Exercise prompt: Note each line that includes the word "pixels". Copy those lines.

Scripts that build scenes
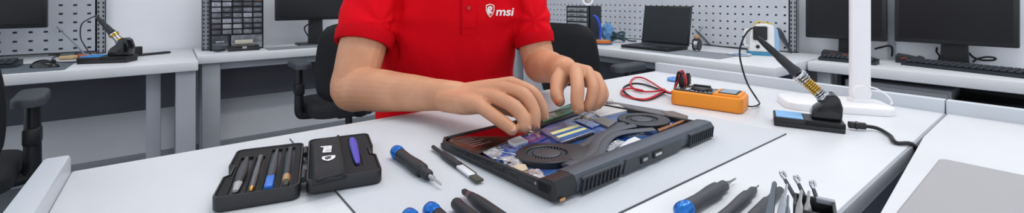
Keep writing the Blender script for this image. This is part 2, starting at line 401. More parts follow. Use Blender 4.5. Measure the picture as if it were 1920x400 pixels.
# ---- soldering stations (base with sponge and holder) and their irons
SPONGE = M('light_blue_sponge', '#8fc0ee', .9, var=.06, bump=.5, bscale=300)
SPONGE2 = M('bright_blue_sponge', '#3d8fd6', .9, var=.06, bump=.5, bscale=300)
GOLD = M('brass_spring', '#d8b45a', .25, 1, var=.1)
def station(label, loc, rz, s, sponge, elev, coil_mats, cs_=None, lf=1):
    # local: x along the base, y away from the viewer
    t = thing('soldering_station', label, 'soldering iron stand', loc, rz)
    L, D, H = .128 * s, .066 * s, .020 * s
    Mx = Matrix()
    mb = MB(); mb.prism(rrect(L, D, .004 * s), 0, H * .55, -.001 * s)
    # raised wall leaving the sponge well open
    w = .003 * s; x0, x1 = -L / 2, L / 2; xs = -L / 2 + .056 * s
    mb.span((x0, -D / 2, H * .4), (x1, -D / 2 + w, H), .0008 * s); mb.span((x0, D / 2 - w, H * .4), (x1, D / 2, H), .0008 * s)
    mb.span((x0, -D / 2, H * .4), (x0 + w, D / 2, H), .0008 * s); mb.span((xs, -D / 2, H * .4), (x1, D / 2, H), .0012 * s)
    mb.build('stand_base', BLACKP, t)
    mb = MB(); mb.span((x0 + w * 1.3, -D / 2 + w * 1.3, H * .5), (xs - w * .3, D / 2 - w * 1.3, H * 1.12), .002 * s); mb.build('sponge', sponge, t)
    # holder block: sloping shell
    mb = MB()
    prof = [(.006, 0), (.060, 0), (.062, .030), (.056, .050), (.046, .058), (.036, .054), (.026, .036), (.012, .024), (.006, .012)]
    mb.prism([(p[0] * s, p[1] * s) for p in prof], -.021 * s, .021 * s, -.004 * s, 3, Matrix.Translation((0, .002 * s, H)) @ Matrix.Rotation(R(90), 4, 'X'))
    mb.build('iron_holder', BLACKG, t)
    # spring guide
    cs = cs_ or s
    ax = Vector((-math.cos(elev), 0, math.sin(elev))); o = Vector((.030 * s, .002 * s, H + .046 * s))
    mb = MB(); mb.lathe([(.013 * cs, -.006 * cs), (.0165 * cs, 0), (.0165 * cs, .004 * cs), (.012 * cs, .006 * cs), (.012 * cs, -.004 * cs)], align(o, o + ax), 24, False); mb.build('collar', CHROME, t)
    e1 = Vector((0, 1, 0)); e2 = ax.cross(e1)
    def coil(a, b, turns, r0, r1, wire, m):
        pts = [o + ax * (a + (b - a) * i / (turns * 14)) + (e1 * math.cos(2 * math.pi * i / 14) + e2 * math.sin(2 * math.pi * i / 14)) * (r0 + (r1 - r0) * i / (turns * 14)) for i in range(turns * 14 + 1)]
        q = MB(); q.tube(pts, wire, 6, 0); q.build('spring', m, t)
    coil(.004 * cs * lf, .020 * cs * lf, 3, .0135 * cs, .012 * cs, .0019 * cs, coil_mats[0])
    coil(.018 * cs * lf, .050 * cs * lf, 6, .0115 * cs, .0115 * cs, .0019 * cs, coil_mats[1])
    coil(.050 * cs * lf, .070 * cs * lf, 3, .0125 * cs, .016 * cs, .0023 * cs, coil_mats[0])
    mb = MB(); mb.lathe([(.008 * cs, .0), (.008 * cs, .070 * cs * lf)], align(o, o + ax), 16); mb.build('inner_sleeve', M('brass_sleeve', '#b99a5a', .3, 1), t)
    mb = MB(); mb.lathe([(.0135 * cs, cs * (.070 * lf - .004)), (.017 * cs, cs * (.070 * lf - .002)), (.017 * cs, cs * (.070 * lf + .003)), (.0135 * cs, cs * (.070 * lf + .005))], align(o, o + ax), 24); mb.build('rim_ring', CHROME, t)
    rot = Matrix.Rotation(rz, 3, 'Z'); return Vector(loc) + rot @ (o + ax * (.070 * lf + .0065) * cs), rot @ ax
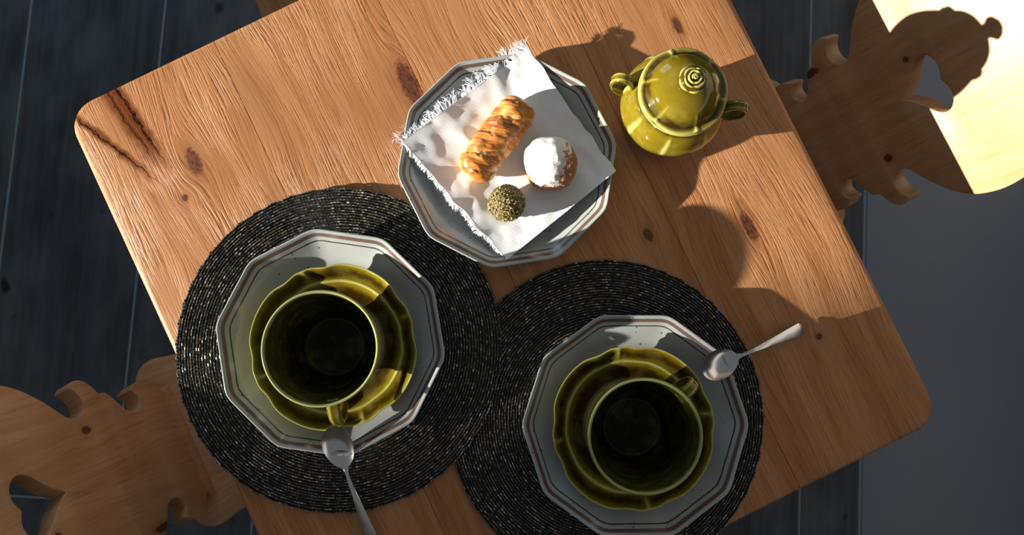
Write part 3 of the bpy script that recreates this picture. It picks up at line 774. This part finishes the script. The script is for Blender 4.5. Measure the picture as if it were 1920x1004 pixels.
# ------------------------------------------------------------------ pastries
def crust():
    w = NT('golden_flaky_pastry'); co = w.coord(); x, y, z = w.sep(co)
    st = w.noise(w.comb(w.math('ADD', w.math('MULTIPLY', x, 190.0), w.math('MULTIPLY', y, 80.0)), w.math('MULTIPLY', y, 38.0), w.math('MULTIPLY', z, 30.0)), 1.0, 4.0, 0.65)
    bk = w.noise(co, 45.0, 3.0, 0.6)
    f = w.math('ADD', w.math('MULTIPLY', st, 0.6), w.math('MULTIPLY', bk, 0.55))
    up = w.smooth(z, -0.006, 0.016)
    f = w.math('ADD', f, w.math('MULTIPLY', up, 0.16))
    f = w.math('SUBTRACT', f, w.math('MULTIPLY', w.attr('edge'), 0.10))
    col = w.ramp(f, [(0.42, (0.88, 0.70, 0.44)), (0.56, (0.80, 0.44, 0.14)), (0.68, (0.60, 0.22, 0.035)), (0.86, (0.30, 0.075, 0.014))])
    w.set(Base_Color=col, Roughness=0.38, Normal=w.bump(st, 0.8, 0.002)); w.b.inputs['Coat Weight'].default_value = 0.25; w.b.inputs['Coat Roughness'].default_value = 0.25
    return w.m
M_crust = crust()
a_ = Vector((0.0385, 0.2640)); b_ = Vector((-0.0195, 0.1830)); mid = (a_ + b_) / 2; L = (a_ - b_).length + .012; ang = atan2((a_ - b_).y, (a_ - b_).x)
vs, fs, at = [], [], []; nu, nv = 96, 64
for i in range(nu + 1):
    s = -1 + 2 * i / nu; cap = max(0.0, 1 - abs(s) ** 9.0) ** .40
    for k in range(nv):
        t = 2 * pi * k / nv
        ph = (s * 2.2 + .10 * sin(t) + .45 * cos(t) + .5 * noise.noise(Vector((s * 4, cos(t) * 2, 4)))) ; lay = (ph % 1.0)
        step = .0021 * (lay - .4) if abs(s) < .97 else 0
        R_ = cap * (.0205 + step)
        y = R_ * cos(t) * 1.10; z = R_ * sin(t) * .92
        nz = noise.noise(Vector((s * 5, cos(t) * 1.5, sin(t) * 1.5))) * .0026 + noise.noise(Vector((s * 16 + cos(t) * 3, cos(t) * 3, sin(t) * 3))) * .0010 + noise.noise(Vector((s * 45, cos(t) * 9, sin(t) * 9))) * .0005
        k2 = 1 + nz / .02
        vs.append((s * L / 2 + .0012 * noise.noise(Vector((cos(t), sin(t), s * 3))), y * k2, max(z * k2, -.0165))); at.append(1.0 if lay < .16 else max(0, .5 - abs(lay - .2) * 2))
for i in range(nu):
    for k in range(nv): l = (k + 1) % nv; fs.append((i * nv + k, i * nv + l, (i + 1) * nv + l, (i + 1) * nv + k))
zc = TOP + .0185 + .0150
tag(link('pastry_roll', mesh('pastry_roll', vs, fs, attrs={'edge': at}), M_crust, None, (mid.x - .0015, mid.y - .0025, zc), (0, 0, ang)), 'golden brown flaky puff pastry roll on the napkin', 'pastry')

def blob(name, R, squash, amp, freq, seed, flat, lvl=5):
    bm = bmesh.new(); bmesh.ops.create_icosphere(bm, subdivisions=lvl, radius=1.0)
    for v in bm.verts:
        p = v.co.copy(); n1 = noise.noise(p * freq + Vector((seed, 0, 0))); n2 = noise.noise(p * freq * 3 + Vector((0, seed, 0)))
        r = R * (1 + amp * n1 + amp * .35 * n2)
        v.co = Vector((p.x * r, p.y * r, max(p.z * r * squash, -flat)))
    me = bpy.data.meshes.new(name); bm.to_mesh(me); bm.free(); me.polygons.foreach_set('use_smooth', [True] * len(me.polygons)); return me
w = NT('choux_crust'); co = w.coord()
w.set(Base_Color=w.mix(w.noise(co, 70.0, 4.0), (0.55, 0.23, 0.08), (0.36, 0.13, 0.045)), Roughness=0.5, Normal=w.bump(w.noise(co, 180.0, 4.0), 0.5, 0.002)); M_choux = w.m
w = NT('icing_sugar'); co = w.coord()
sg = w.smooth(w.math('ADD', w.noise(co, 170.0, 5.0, 0.7), w.math('MULTIPLY', w.attr('edge'), -0.34)), 0.28, 0.36)
w.set(Base_Color=w.mix(sg, (0.42, 0.17, 0.07), (0.86, 0.85, 0.84)), Roughness=0.85, Normal=w.bump(w.noise(co, 500.0, 4.0), 0.5, 0.001)); M_sugar = w.m
puff = thing('cream_puff', 'round cream puff thickly dusted with icing sugar', 'pastry', (0.0716, 0.1905, TOP + .0185 + .0190), 0)
pb = blob('puff', 0.0315, .92, .10, 1.3, 3.1, .0215)
link('puff', pb, M_choux, puff)
bm = bmesh.new(); bm.from_mesh(pb); kill = []
for v in bm.verts:
    d = v.co.normalized(); lim = .02 + .34 * noise.noise(d * 2.2 + Vector((7, 1, 2))) + .30 * max(0, d.x * .5 - d.y * .75)
    if d.z < lim: kill.append(v)
bmesh.ops.delete(bm, geom=kill, context='VERTS')
for v in bm.verts: v.co += v.co.normalized() * (.0010 + .0006 * noise.noise(v.co * 300))
ed = [e for e in bm.edges if e.is_boundary]; ex = bmesh.ops.extrude_edge_only(bm, edges=ed)
for v in ex['geom']:
    if isinstance(v, bmesh.types.BMVert): v.co -= v.co.normalized() * .0014
bm.normal_update(); sgm = bpy.data.meshes.new('sugar_cap'); bm.to_mesh(sgm); bm.free()
sgm.polygons.foreach_set('use_smooth', [True] * len(sgm.polygons))
aa = sgm.attributes.new('edge', 'FLOAT', 'POINT'); aa.data.foreach_set('value', [max(0.0, min(1.0, (v.co.x / .031 * .9 - v.co.y / .031 * .25 - .12) * 1.6)) for v in sgm.vertices])
tag(link('sugar_cap', sgm, M_sugar, puff), 'white icing sugar crust')
w = NT('truffle_core'); co = w.coord(); w.set(Base_Color=w.mix(w.noise(co, 200.0, 3.0), (0.10, 0.07, 0.022), (0.24, 0.19, 0.06)), Roughness=0.7, Normal=w.bump(w.noise(co, 500.0), .6, .001)); M_core = w.m
w = NT('chopped_pistachio'); r = w.n('ShaderNodeNewGeometry').outputs['Random Per Island']
w.set(Base_Color=w.ramp(r, [(0, (0.08, 0.065, 0.018)), (.22, (0.24, 0.22, 0.045)), (.45, (0.38, 0.33, 0.11)), (.66, (0.56, 0.46, 0.26)), (.90, (0.13, 0.085, 0.03))], 'CONSTANT'), Roughness=0.6); M_pist = w.m
tr = thing('truffle', 'small truffle ball rolled in chopped green pistachios', 'sweet', (0.0196, 0.1438, TOP + .0165 + .0190))
link('truffle_core', blob('truffle_core', .0208, .98, .05, 1.6, 9.0, .0195, 4), M_core, tr)
b = MB(); rn = random.Random(11)
for k in range(1250):
    z = rn.uniform(-.75, 1); a = rn.random() * 2 * pi; q_ = math.sqrt(1 - z * z); d = Vector((q_ * cos(a), q_ * sin(a), z)); c0 = d * (.0210 + rn.uniform(-.0002, .0008)); s = rn.uniform(.0007, .0019)
    ax = Vector((rn.gauss(0, 1), rn.gauss(0, 1), rn.gauss(0, 1))).normalized(); ay = ax.orthogonal().normalized(); az = ax.cross(ay)
    P = [c0 + ax * s, c0 - ax * s * .8, c0 + ay * s * .8, c0 - ay * s * .7, c0 + az * s * .6, c0 - az * s * .6]
    b.add(P, [(0, 2, 4), (2, 1, 4), (1, 3, 4), (3, 0, 4), (2, 0, 5), (1, 2, 5), (3, 1, 5), (0, 3, 5)])
tag(link('pistachio_crumbs', b.mesh('pistachio_crumbs', False), M_pist, tr), 'green pistachio crumb coating', None, None, 'stuff')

Worked solution:
Keep writing the Blender script for this image. This is part 2, starting at line 401. More parts follow. Use Blender 4.5. Measure the picture as if it were 1920x400 pixels.
Write part 3 of the bpy script that recreates this picture. It picks up at line 774. This part finishes the script. The script is for Blender 4.5. Measure the picture as if it were 1920x1004 pixels.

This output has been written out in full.